Exactly, and when it's unimportant, frankly, familiarity for newcompers should be taken into consideration. It's absolutely not being, and in fact, it's been rejected repeatedly by Nicola. I dare say you are not approaching this conversation from a rational point of view, and perhaps have too much emotional investment in make, something you care deeply about. This is an all-too-common problem with OSS developers. Take a few steps back and look at things from everyone elses' perspective, instead of trying to shoehorn your own beliefs into everyone else's perspective. Dependophobia is a treatable condition, and it's usually illogical anyways, most definitely in this case, where it's purely an optional dependency, and where most people are going to have pkgconfig on their system anyways, due to the fact that hundreds of other libs on their system already depend on it. Once again, pkgconfig is a red herring under windows. It's not needed nor is it necessary. Windows has its own mechanisms.

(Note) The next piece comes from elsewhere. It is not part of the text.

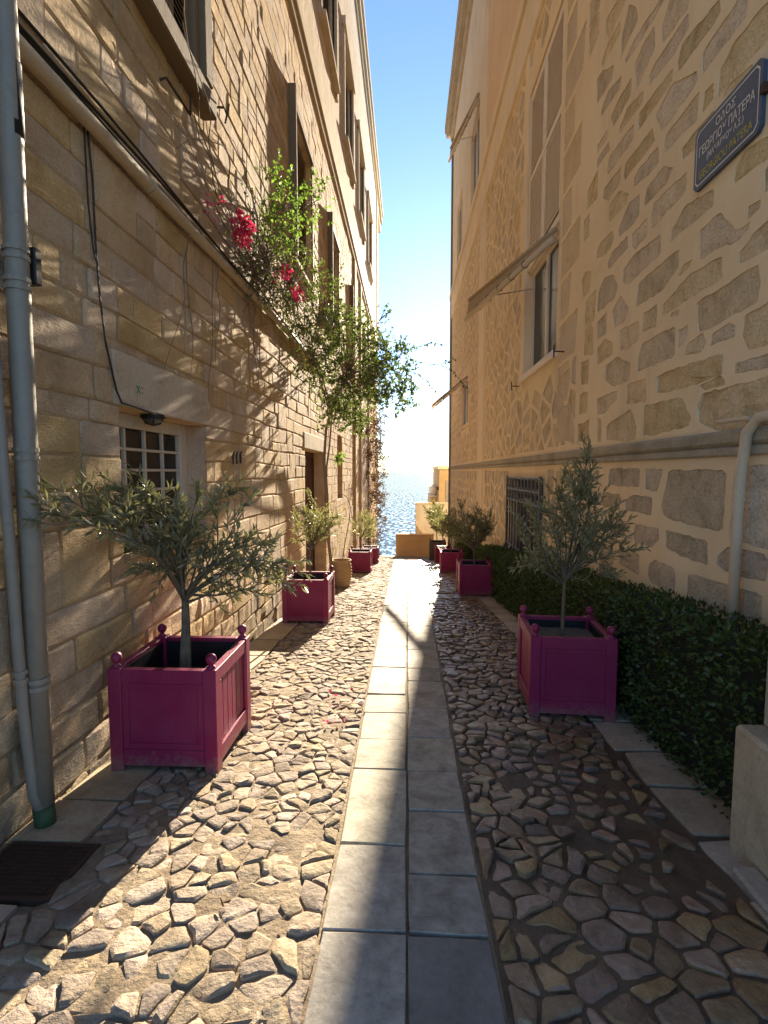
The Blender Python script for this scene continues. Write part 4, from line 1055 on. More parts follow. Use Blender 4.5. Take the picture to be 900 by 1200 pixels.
# street sign
SG = empty('street_sign', (XR-.01, 3.47, 3.5), 0, 'blue enamel street name plate with Greek lettering high on the ochre wall', 'street sign'); sf = local_to(SG)
y0, y1, z0, z1 = 3.125, 3.80, 3.515, 3.915
def rr(y0, y1, z0, z1, c, x):
    return [(x, y0+c, z0), (x, y1-c, z0), (x, y1, z0+c), (x, y1, z1-c), (x, y1-c, z1), (x, y0+c, z1), (x, y0, z1-c), (x, y0, z0+c)]
m = MB(); A = rr(y0, y1, z0, z1, .03, XR-.028); B = rr(y0, y1, z0, z1, .03, XR-.004)
m.add(A+B, [tuple(range(8)), tuple(range(15, 7, -1))]+[(i, (i+1) % 8, 8+(i+1) % 8, 8+i) for i in range(8)]); sf(m.build('plate', M['signblue']))
m = MB(); A = rr(y0+.022, y1-.022, z0+.022, z1-.022, .028, XR-.0295); B = rr(y0+.030, y1-.030, z0+.030, z1-.030, .026, XR-.0295)
m.add(A+B, [(i, (i+1) % 8, 8+(i+1) % 8, 8+i) for i in range(8)]); sf(m.build('border_line', M['signwhite']))
def lettering(txt, zc, hgt, wid, mat, yc=(y0+y1)/2):
    cu = bpy.data.curves.new('lettering', 'FONT'); cu.body = txt; cu.align_x = 'CENTER'; cu.align_y = 'CENTER'; cu.offset = .012
    o = bpy.data.objects.new('lettering', cu); COL.objects.link(o); bpy.context.view_layer.update()
    me = bpy.data.meshes.new_from_object(o.evaluated_get(bpy.context.evaluated_depsgraph_get()))
    bpy.data.objects.remove(o)
    X = [v.co.x for v in me.vertices]; Yv = [v.co.y for v in me.vertices]
    sx = wid/(max(X)-min(X)); sy = hgt/(max(Yv)-min(Yv)); cx = (max(X)+min(X))/2; cy = (max(Yv)+min(Yv))/2
    for v in me.vertices: v.co = (XR-.0298, yc-(v.co.x-cx)*sx, zc+(v.co.y-cy)*sy)
    me.materials.clear(); me.materials.append(mat)
    q = bpy.data.objects.new('lettering', me); COL.objects.link(q); sf(q)
lettering('ΟΔΟΣ', 3.835, .052, .20, M['signwhite'])
lettering('ΓΕΩΡΓΙΟΥ ΠΑΤΕΡΑ', 3.752, .062, .56, M['signwhite'])
lettering('(ΝΑΥΑΡΧΟΥ Λ.Σ.)', 3.675, .055, .37, M['signwhite'])
lettering('GEORGIOU PATERA', 3.595, .052, .54, M['signyellow'])
m = MB(); m.bbox((XR-.04, 3.10, 3.70), (XR-.0, 3.135, 3.76), .006); sf(m.build('bolt', M['rust']))
# drain cover at the near left
DC = empty('drain_cover', (-1.54, 1.92, -.04), 0, 'rusty brown drain cover set in the slabs by the near left wall', 'drain cover'); df = local_to(DC)
m = MB(); zc = lambda y: gz(y)
def fbox(x0, x1, ya, yb, h0, h1, name, mat):
    m = MB(); c = [(x0, ya), (x1, ya), (x1, yb), (x0, yb)]
    m.add([flat(x, y, h0) for x, y in c]+[flat(x, y, h1) for x, y in c], [(3, 2, 1, 0), (4, 5, 6, 7), (0, 1, 5, 4), (1, 2, 6, 5), (2, 3, 7, 6), (3, 0, 4, 7)])
    return df(m.build(name, mat))
fbox(-1.73, -1.36, 1.755, 2.075, -.05, .006, 'plate', M['rust'])
for x0, x1, a, b in ((-1.745, -1.725, 1.75, 2.08), (-1.365, -1.345, 1.75, 2.08), (-1.7249, -1.3651, 1.75, 1.768), (-1.7249, -1.3651, 2.062, 2.08)): fbox(x0, x1, a, b, -.05, .013, 'frame', M['rust'])
for i in range(1, 12): fbox(-1.723, -1.367, 1.768+.0245*i-.003, 1.768+.0245*i+.003, .002, .010, 'rib', M['rust'])
for i in range(1, 9): fbox(-1.725+.04*i-.003, -1.725+.04*i+.003, 1.77, 2.06, .002, .0095, 'rib', M['rust'])
# ================================================================== END OF THE LANE
m = MB(); m.bbox((-.54, 24.7, -4), (1.3, 25.0, -1.47), .015); OW = m.build('low_wall', M['orange']); tag(OW, 'low orange plastered wall closing the far end of the lane', 'wall')
m = MB(); m.bbox((-.555, 24.68, -1.469), (1.31, 25.02, -1.41), .008); o = m.build('coping', M['orange']); o.parent = OW
GW = empty('garden_wall', (1.2, 28, -5), 0, 'pale stepped garden wall beyond the orange wall, above the sea', 'wall'); f = local_to(GW)
m = MB(); m.bbox((.47, 28, -12), (2.4, 28.4, -.15), .02); f(m.build('panel', M['whitewash']))
m = MB(); m.bbox((.44, 27.97, -.148), (2.4, 28.43, -.07), .01); f(m.build('coping', M['cream']))
m = MB(); m.add([(.5, 27.6, -1.3), (.5, 27.98, -1.3), (1.9, 27.98, -2.9), (1.9, 27.6, -2.9), (.5, 27.6, -1.1), (.5, 27.98, -1.1), (1.9, 27.98, -2.7), (1.9, 27.6, -2.7)], [(0, 3, 2, 1), (4, 5, 6, 7), (0, 1, 5, 4), (1, 2, 6, 5), (2, 3, 7, 6), (3, 0, 4, 7)])
f(m.build('stair_parapet', M['cream']))
YH = empty('yellow_house', (4, 31, -5), 0, 'narrow yellow house with a pale cornice beyond the ochre corner', 'house'); f = local_to(YH)
m = MB(); m.bbox((1.82, 29.5, -12), (7, 36, 1.75), .02); m.bbox((1.45, 31, -12), (1.818, 36, .1), .02); f(m.build('wall', M['yellow']))
m = MB(); m.bbox((1.74, 29.42, 1.752), (7.1, 36.1, 1.95), .02); f(m.build('cornice', M['cream']))
m = MB(); m.bbox((1.40, 30.9, .102), (1.815, 36.1, .18), .01); m.bbox((1.5, 31.2, .182), (1.815, 36, .75), .1); f(m.build('side_roof', M['whitewash']))
m = MB(); m.bbox((2.2, 29.46, -.2), (2.9, 29.52, 1.1), .01); f(m.build('window', M['greywood']))
m = MB(); m.bbox((1.70, 29.6, .55), (1.82, 29.75, .75), .01); f(m.build('lantern', M['blackiron']))
# ================================================================== PLANTERS
def planter_parts(root, Wd, H, mat, soil, rot_panels=True):
    hw = Wd/2; p = .075; t = .03
    f = lambda o: (setattr(o, 'parent', root), o)[1]
    for sx in (-1, 1):
        for sy in (-1, 1):
            x, y = sx*(hw-p/2), sy*(hw-p/2)
            m = MB(); m.bbox((x-p/2, y-p/2, -.04), (x+p/2, y+p/2, H), .004); post = f(m.build('post', mat))
            m = MB(); m.lathe([(.026, -.004), (.026, .006), (.014, .014), (.013, .022), (.022, .030), (.029, .044), (.030, .054), (.027, .068), (.017, .079), (.004, .083)], (x, y, H), 16)
            b = m.build('finial', mat, smooth=True); b.parent = post
    for a in range(4):
        c, s = [(1, 0), (0, 1), (-1, 0), (0, -1)][a]
        def R(u, v, z): return (u*c-v*s, u*s+v*c, z)
        def rb(mb, u0, u1, v0, v1, z0, z1, r=.003):
            A = R(u0, v0, z0); B = R(u1, v1, z1); mb.bbox(A, B, r)
        i0, i1 = -hw+p+.0006, hw-p-.0006
        m = MB(); rb(m, i0, i1, -hw+.004, -hw+.05, H-.085, H-.006); f(m.build('top_rail', mat))
        m = MB(); rb(m, i0, i1, -hw+.004, -hw+.05, .055, .15); f(m.build('bottom_rail', mat))
        m = MB()
        if a in (0, 2):
            rb(m, i0, i1, -hw+.016, -hw+.036, .151, H-.086)
            for u0, u1, z0, z1 in ((i0, i0+.035, .151, H-.086), (i1-.035, i1, .151, H-.086)): rb(m, u0, u1, -hw+.008, -hw+.0155, z0, z1, .002)
            rb(m, i0+.036, i1-.036, -hw+.008, -hw+.0155, H-.12, H-.0861, .002); rb(m, i0+.036, i1-.036, -hw+.008, -hw+.0155, .1511, .185, .002)
            f(m.build('panel', mat))
        else:
            n = 6
            for k in range(n):
                m = MB(); u0 = i0+(i1-i0)*k/n; u1 = i0+(i1-i0)*(k+1)/n
                rb(m, u0+.0015, u1-.0015, -hw+.018, -hw+.036, .151, H-.086, .004); f(m.build('board', mat))
            for u0, u1, z0, z1 in ((i0, i0+.02, .151, H-.086), (i1-.02, i1, .151, H-.086)):
                m = MB(); rb(m, u0, u1, -hw+.004, -hw+.0175, z0, z1, .002); f(m.build('moulding', mat))
    m = MB(); q = hw-.052
    for a in ((-q, -q, q, -q+.006), (-q, q-.006, q, q), (-q, -q+.007, -q+.006, q-.007), (q-.006, -q+.007, q, q-.007)): m.box((a[0], a[1], .1), (a[2], a[3], H-.03))
    f(m.build('liner', M['liner']))
    m = MB(); n = 7; vs = []
    for j in range(n):
        for i in range(n):
            x = -q+.008+(2*q-.016)*i/(n-1); y = -q+.008+(2*q-.016)*j/(n-1); vs.append((x, y, soil[1]+.018*noise.noise((x*9, y*9, Wd*7))))
    m.add(vs, [(j*n+i, j*n+i+1, (j+1)*n+i+1, (j+1)*n+i) for j in range(n-1) for i in range(n-1)]); f(m.build('soil', soil[0], smooth=True))
GP = 'plum painted planter boxes standing along the lane'
def pz(y): return gz(y)+.008
P1 = empty('planter_box', (-1.37, 3.03, pz(3.03)), 0, 'large plum planter nearest on the left, beside the drainpipe wall', 'planter', GP)
planter_parts(P1, .62, .62, M['plum'], (M['soil'], .42))
bpy.context.view_layer.update()
spots = [(-1.35, 6.95, 0, 'plum planter by the left wall between the nearest one and the clay urn'),
    (-1.30, 14.2, 0, 'plum planter standing just past the clay urn on the left'),
    (-1.345, 18.55, 0, 'small looking plum planter farthest on the left, by the sea'),
    (1.29, 9.78, 0, 'plum planter at the far end of the long hedge on the right'),
    (1.25, 14.4, 0, 'plum planter in the middle of the far row on the right'),
    (1.38, 19.4, 0, 'plum planter partly hidden, last but one on the right before the orange wall')]
for x, y, rz, lab in spots:
    c = copy_tree(P1); c.location = (x, y, pz(y)); c['label'] = lab
P5 = empty('planter_box', (1.205, 3.9, pz(3.9)), math.radians(-3.6), 'plum planter in shade on the right, against the dark hedge', 'planter', GP)
planter_parts(P5, .60, .62, M['plum'], (M['greysoil'], .53))
P9 = empty('planter_box', (1.30, 21.6, pz(21.6)), 0, 'tall dark brown planter beside the orange wall at the lane end', 'planter')
planter_parts(P9, .68, .82, M['plumdark'], (M['soil'], .7))
# clay urn
UR_ = empty('clay_urn', (-1.40, 10.75, gz(10.75)), 0, 'ribbed terracotta urn between two plum planters by the left wall', 'urn')
m = MB(); prof = [(.0, 0), (.13, 0), (.135, .02)]
for i in range(24):
    t = i/23; prof.append((.135+.085*math.sin(math.pi*(.12+.62*t))+(.016 if i % 3 == 0 else 0), .03+.50*t))
prof += [(.215, .56), (.225, .575), (.215, .59), (.185, .585), (.18, .50), (.0, .48)]
m.lathe(prof, (0, 0, 0), 28); o = m.build('body', M['terra'], UR_, smooth=True)
m = MB(); m.lathe([(.0, .515), (.17, .51)], (0, 0, 0), 16); m.build('soil', M['soil'], UR_)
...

4. it requires rewriting and redesigning stuff with no clear advantages

there are clear advantages...
now I can add stuff to configure for things *using* gnustep-make which attempts to see if
GNUstep libraries exist.

there could be a way to bootstrap gnustep-make to "just work" without any gnustep specific
environment variables.

Those are not advantages of pkg-config. Those are examples of where the use of pkg-config would provide the same functionality. Early on in this thread Nicola suggested both gnustep-config.sh and the use of a makefile fragment as ways of doing the same thing, so pkg-config provides no advantage in this respect.

They advantages in that many other people already know how the hell they work, and pretty much any newcomer does NOT know how this other funky system we invented works; even if it's very simple, this RAISES the barrier to entry. It does not lower it. This is why the whole dependency argument isn't as critical as some of us seem to believe it is.